Civil liberties network says in states where far-right parties influence power, rule-of-law deterioration risks becoming systemic
Archived version: archive.ph/MEKJp
Submitted 7 months ago by BrikoX@lemmy.zip to globalnews@lemmy.zip
https://www.theguardian.com/world/2024/mar/18/rule-of-law-declining-across-eu-report-warns
Civil liberties network says in states where far-right parties influence power, rule-of-law deterioration risks becoming systemic
Archived version: archive.ph/MEKJp
EU rulers value stability no matter what, even if it costs repression on dissent. It seems more and more like Huxley’s dystopia: Community, Identity, Stability.
mumblerfish@lemmy.world 7 months ago
In Sweden, some of the policies about to be implemented, being evaluated, and lauded:
vorpuni@jlai.lu 7 months ago
Time for civilian rearmament before they start creating camps and giving free train rides to the undesirables.
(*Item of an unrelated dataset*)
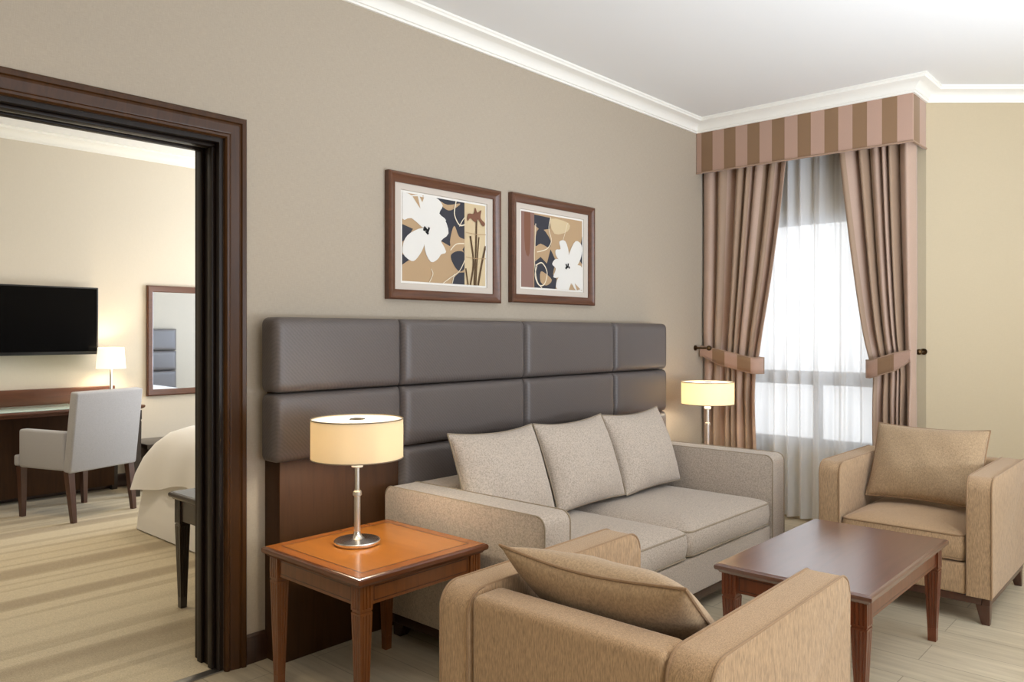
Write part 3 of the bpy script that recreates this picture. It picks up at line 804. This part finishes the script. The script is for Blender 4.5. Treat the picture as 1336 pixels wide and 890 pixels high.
def make_sofa():
    X0, X1, Y0, Y1 = 2.14, 4.20, 1.79, 2.685
    cx, cy = (X0+X1)/2, (Y0+Y1)/2
    root = thing('sofa', 'beige three-cushion sofa against the padded headboard', 'sofa', (cx, cy, 0))
    x0, x1, y0, y1 = X0-cx, X1-cx, Y0-cy, Y1-cy; A = 0.155
    fm, pm = M['sofa'], M['sofa_pipe']
    for a, b in ((x0, x0+A), (x1-A, x1)):
        bm, ol = arm_bm(a, b, y0, y1, 0.10, 0.642, 0.040, 'x')
        o = fin('arm', bm, fm, root); piping(ol, pm, o)
    fin('back', nbox(x0+A+0.002, x1-A-0.002, y1-0.185, y1-0.002, 0.10, 0.636, r=0.022, seg=4), fm, root)
    fin('base', nbox(x0+A+0.002, x1-A-0.002, y0+0.008, y1-0.19, 0.10, 0.272, r=0.012), fm, root)
    w = (x1-x0-2*A-0.016)/2; d = y1-0.19-y0-0.01
    for k in (0, 1):
        bm, tp, bt = seat_bm(w-0.004, d, 0.125, 0.035, 0.035)
        T = Matrix.Translation((x0+A+0.008+w*(k+0.5), y0+0.004+d/2, 0.276)); bm.transform(T)
        o = fin('seat_cushion', bm, fm, root, angle=70)
        piping([[T @ Vector(p) for p in q] for q in (tp, bt)], pm, o, 0.0045, True)
    bm = bmesh.new()
    for q in ((x0+0.006, x1-0.006, y0+0.012, y0+0.05), (x0+0.006, x1-0.006, y1-0.05, y1-0.012), (x0+0.006, x0+0.045, y0+0.051, y1-0.051), (x1-0.045, x1-0.006, y0+0.051, y1-0.051)):
        box(bm, *q, 0.062, 0.0995, r=0.003)
    fin('rail', bm, M['dark'], root)
    for sx in (-1, 1):
        for sy in (-1, 1):
            fin('leg', taper_leg(sx*((x1-x0)/2-0.06), sy*((y1-y0)/2-0.06), 0.062, 0.07, 0.045, sx, sy), M['dark'], root)
    return root
make_sofa()
lean = 0.36
for k, (x, lb, rzz, ro) in enumerate(((2.592, 'beige back cushion on the sofa nearest the orange lamp table', 0.0, 0.008), (3.165, 'beige back cushion in the middle of the sofa', 0.0, -0.012), (3.732, 'beige back cushion on the sofa nearest the window', 0.0, -0.016))):
    loose_cushion(lb, 0.555, 0.44, 0.17, (x, 2.325, 0.452), rzz, lean, M['cushion_sofa'], M['sofa_pipe'], 20+k, ro, 0.03)

# ------------------------------------------------------------------ tables
def make_table(name, label, cat, x0, x1, y0, y1, H, top_m, border_m, leg_m, LW, AH=0.068, inlay=True, edge_m=None):
    cx, cy = (x0+x1)/2, (y0+y1)/2
    root = thing(name, label, cat, (cx, cy, 0))
    w, d = (x1-x0)/2, (y1-y0)/2
    # top: bullnose slab over a small cove
    bm = bmesh.new()
    prof = [(0.016, H-0.034), (0.014, H-0.030), (0.010, H-0.026), (0.004, H-0.024), (0.001, H-0.020), (0.0, H-0.013), (0.001, H-0.007), (0.005, H-0.003), (0.009, H-0.002), (0.012, H)] + ([(0.051, H), (0.0555, H)] if inlay else [])
    loft(bm, [[(-w+i, -d+i, z), (w-i, -d+i, z), (w-i, d-i, z), (-w+i, d-i, z)] for i, z in prof])
    for f in bm.faces:
        f.material_index = 3
        if min(v.co.z for v in f.verts) > H-1e-5:
            i = min(min(w-abs(v.co.x), d-abs(v.co.y)) for v in f.verts)
            f.material_index = 0 if (i > 0.0550 or not inlay) else (2 if i > 0.0505 else 1)
    fin('top', bm, [top_m, border_m, M['line'], edge_m or border_m], root, angle=25)
    ins = 0.022; zt = H-0.034
    for ax, s in (('x', -1), ('x', 1), ('y', -1), ('y', 1)):
        bm = bmesh.new(); o = ins+0.008
        if ax == 'x': box(bm, -w+ins+LW, w-ins-LW, s*(d-o), s*(d-o-0.018), zt-AH, zt)
        else: box(bm, s*(w-o), s*(w-o-0.018), -d+ins+LW, d-ins-LW, zt-AH, zt)
        # thin stringing line set near the edge of the panel
        m_, g_ = 0.010, 0.0026
        half = (w if ax == 'x' else d)-ins-LW-m_
        f0 = s*((d if ax == 'x' else w)-o-0.0005); f1 = s*((d if ax == 'x' else w)-o+0.0004)
        for a0, a1, b0, b1 in ((-half, half, zt-AH+m_, zt-AH+m_+g_), (-half, half, zt-m_-g_, zt-m_), (-half, -half+g_, zt-AH+m_+g_, zt-m_-g_), (half-g_, half, zt-AH+m_+g_, zt-m_-g_)):
            if ax == 'x': box(bm, a0, a1, min(f0, f1), max(f0, f1), b0, b1, mat=1)
            else: box(bm, min(f0, f1), max(f0, f1), a0, a1, b0, b1, mat=1)
        fin('apron', bm, [leg_m, M['line']], root, smooth=False)
    BH = AH+0.014
    for sx in (-1, 1):
        for sy in (-1, 1):
            px, py = sx*(w-ins-LW/2), sy*(d-ins-LW/2)
            def ring(z, h, flute=0.0):
                pts = []; n = 4
                for q in range(4):
                    a = q*PI/2; c, s_ = math.cos(a), math.sin(a)
                    e = []
                    # one side, from corner to corner, with three flutes
                    e.append((h, -h))
                    for g in range(3):
                        m_ = (-0.52+0.52*g)*h; hw = 0.14*h
                        e += [(h, m_-hw), (h-flute, m_-hw*0.5), (h-flute, m_+hw*0.5), (h, m_+hw)]
                    for x, y in e: pts.append((px+c*x-s_*y, py+s_*x+c*y, z))
                return pts
            h = LW/2; F = 0.0035
            rr = [ring(zt, h, F), ring(zt-BH+0.006, h, F), ring(zt-BH+0.0055, h, 0), ring(zt-BH, h, 0), ring(zt-BH-0.001, h-0.003, 0), ring(zt-BH-0.006, h-0.003, 0), ring(zt-BH-0.007, h-0.0005, 0), ring(zt-BH-0.014, h-0.0006, 0), ring(zt-BH-0.015, h-0.0008, F*0.7),
                  ring(0.055, h*0.60, F*0.6), ring(0.054, h*0.60, 0), ring(0.0, h*0.56, 0)]
            bm = bmesh.new(); loft(bm, rr[::-1]); fin('leg', bm, leg_m, root, angle=25)
    return root
make_table('side_table', 'square orange-brown cherry side table left of the sofa', 'side table', 1.503, 2.093, 2.018, 2.605, 0.522, M['cherry'], M['cherry2'], M['cherry_leg'], 0.050, edge_m=M['cherry_edge'])
make_table('side_table', 'corner side table under the far lamp, hidden behind the sofa arm', 'side table', 4.295, 4.885, 2.10, 2.67, 0.522, M['cherry'], M['cherry2'], M['cherry_leg'], 0.050, edge_m=M['cherry_edge'])
make_table('coffee_table', 'rectangular glossy mahogany coffee table between the armchairs', 'coffee table', 2.722, 3.706, 0.862, 1.436, 0.427, M['maho'], M['maho'], M['maho_leg'], 0.056, 0.070, False)

# ------------------------------------------------------------------ lamps
def lamp_parts(root):
    bm = bmesh.new(); lathe(bm, [(0.079, 0), (0.083, 0.002), (0.085, 0.006), (0.085, 0.012), (0.083, 0.015), (0.078, 0.0165), (0.030, 0.018), (0.020, 0.024), (0.013, 0.036), (0.012, 0.046)], n=56); fin('base', bm, M['chrome_dark'], root, angle=30)
    bm = bmesh.new(); lathe(bm, [(0.0115, 0.044), (0.0115, 0.185)], n=24); lathe(bm, [(0.009, 0.185), (0.009, 0.29)], n=24); fin('stem', bm, M['chrome'], root)
    bm = bmesh.new(); lathe(bm, [(0.013, 0.176), (0.0165, 0.179), (0.0165, 0.192), (0.013, 0.196), (0.010, 0.198)], n=28); fin('joint', bm, M['chrome'], root)
    bm = bmesh.new(); lathe(bm, [(0.019, 0.282), (0.021, 0.284), (0.021, 0.296), (0.016, 0.302), (0.016, 0.34)], n=28); fin('socket', bm, M['paper'], root)
    z0, z1, R = 0.318, 0.462, 0.169
    bm = bmesh.new(); lathe(bm, [(R, z0), (R, z1), (R-0.003, z1), (R-0.003, z0), (R, z0)], n=72, cap=False); bmesh.ops.remove_doubles(bm, verts=bm.verts[:], dist=1e-6); sh = fin('lamp_shade', bm, M['shade'], root, angle=50)
    bm = bmesh.new()
    for z in (z0, z1): tube(bm, [(R*math.cos(2*PI*k/72), R*math.sin(2*PI*k/72), z) for k in range(72)], 0.0022, 6, True)
    fin('rim', bm, M['rim'], sh)
    bm = bmesh.new(); lathe(bm, [(R-0.004, z1-0.006), (R-0.004, z1-0.003), (0.0305, z1-0.003), (0.0305, z1-0.006)], n=64, cap=False); fin('diffuser', bm, M['shade_top'], root)
    bm = bmesh.new(); lathe(bm, [(0.030, z1-0.008), (0.030, z1-0.001), (0.026, z1+0.001)], n=32); fin('finial', bm, M['rim'], root)
def bulb(name, loc, e, col, r=0.03):
    L = bpy.data.lights.new(name, 'POINT'); L.energy = e; L.color = col; L.shadow_soft_size = r
    o = bpy.data.objects.new(name, L); COL.objects.link(o); o.location = loc; return o
WARM = (1.0, 0.90, 0.73)
a = thing('table_lamp', 'lit drum lamp standing on the orange side table left of the sofa', 'table lamp', (1.763, 2.376, 0.5225)); lamp_parts(a)
b = copy_tree(a); b.location = (4.657, 2.50, 0.5225); b['label'] = 'lit drum lamp in the corner behind the sofa, in front of the left drape'
bulb('lamp_bulb', (1.763, 2.376, 0.5225+0.385), 6.4, WARM); bulb('lamp_bulb', (4.657, 2.50, 0.5225+0.385), 6.4, WARM)

# ------------------------------------------------------------------ bedroom
# television
tv = thing('television', 'black flat television mounted on the bedroom wall above the desk', 'television', (2.0, BW-0.07, 1.13))
fin('case', nbox(-0.475, 0.475, -0.03, 0.02, 0.0, 0.545, r=0.006), M['tv_case'], tv)
fin('screen', nbox(-0.462, 0.462, -0.033, -0.0305, 0.026, 0.533), M['tv'], tv)
fin('wall_bracket', nbox(-0.2, 0.2, 0.021, 0.068, 0.12, 0.42), M['tv_case'], tv)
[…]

mumblerfish@lemmy.world 7 months ago
The far-right part that now supports the government, some of the inner circle joind the part when they were famous for being a very active neo-nazi group, the current party leader joined the party like 2 years after the party were demonstrating support for a racist massmuderer in sweden, and there is a photo of one of them embracing a literal nazi SS veteran. A party front figure also around the last election basically called Anne Frank “horniness itself” in an instagrampost while listening to Kanye (after the whole ‘deathcon 3’ stuff), and during the election night said basically the swedish version of ‘seig heil’, but substituted ‘heil’ for the swedish word for ‘weekend’. One of the parties of the current government promissed a holocaust survivor to never collaborate with this party, but she died before the election, so now they lie about that promise. Anyway…
Last election, that party, with connections to literal SS nazis from germany, covered subway trains in their party colors and said about the trains: "Welcome to the deportation train. You have a one-way ticket. Next stop, Kabul”.
Murvel@lemm.ee 7 months ago
Sure, rearmament is a good idea. But rather than fearing the state, people are arming themselves in protection against organized crime networks run by first and second generation immigrants that are running wild.
stmcld@lemmy.dbzer0.com 7 months ago
wtf that is super messed up and very wrong. I’m just thinking that people in my country would literally riot if the government tried to implement changes like this. But then again the governments always introduce these types of laws in very sneaky ways in order for people not to take notice.
mumblerfish@lemmy.world 7 months ago
You’d hope. The only one of these that sparked some protest was the one about public servants. Many unions protested that one, I think it was something like enough unions to represent 30% of the population or something. But what seems to be happening is that they’ll single out one group, like teachers, and excuse all others from the law, they are too weak to put up enough pressure by themselves. Then they go on to the next.
The rest no one really cares about. In a quite segregated society, search zones will not target many ethnic swedes. So they don’t care.
Then the largest opposition party is trying to trump the rightwing parties in how authoritarian and xenophobic they can be, so they mostly say nothing.